Schools officials seek support from Chamber

October 09, 2003|by TAMELA BAKER

Washington County Public Schools officials urged local business leaders Wednesday to lobby the County Commissioners on behalf of the school system.

William Blum, chief operating officer for the school system, told members of the Hagerstown-Washington County Chamber of Commerce that local schools face a "capital crisis."

Blum said seven county schools are more than 50 years old and overdue for renovation. Among other things, "these schools lack air conditioning and sprinkler systems," he said.


In addition, he said, the county lags behind Maryland's standard for renovating schools every 40 years.

Blum, who spoke to business leaders as part of their annual breakfast update on education, said the school system has an $80 million backlog in its capital program.

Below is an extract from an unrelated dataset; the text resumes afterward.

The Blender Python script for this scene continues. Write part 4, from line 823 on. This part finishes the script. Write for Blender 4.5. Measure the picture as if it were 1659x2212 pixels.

That problem is made worse by a cut in state funding by half and an inflation rate of 2.8 percent per year for construction costs, Blum said.

Additionally, Blum said that because housing starts in the county have doubled in the past three years, a new school will be needed in the eastern part of the county to accommodate new families moving in.

"When you look at the number of building permits being issued, it's kind of frightening," he said.

With an annual adjusted capital improvements budget of about $5.3 million, Blum said, it's easy to see why the county is so far behind.

"We have 46 schools in the county," Blum said. "If we renovate every 50 years, we should be doing about one per year. We're now doing one per three years."

The school board is seeking authority to issue its own revenue bonds to help, and Blum attempted to sell Chamber members on the merits of getting that authority. The "intercept" model he proposes would allow the board to issue bonds based on the $70 million it receives each year from the state for education.

Blum said the intercept proposal would have no impact on the county government's debt limit, would allow expansion of the school board's capital improvement program and would accelerate the project of consolidating Conococheague and Maugansville elementary schools by two years.

"This is the least costly solution that I can think of," Blum said. "The only thing cheaper is to do nothing."

Asked whether administrators had considered leasing, Blum said that although "a number of vendors have been swarming us" with offers, leasing would be more expensive and offer less control.

He encouraged Chamber members to help lobby the local government and the delegation to get bonding authority for the board and expand its capital budget.

"Talk it up," Blum said. "We all know who our county commissioners are."

Also speaking to Chamber members were county Board of Education President Bernadette Wagner and Schools Superintendent Elizabeth Morgan.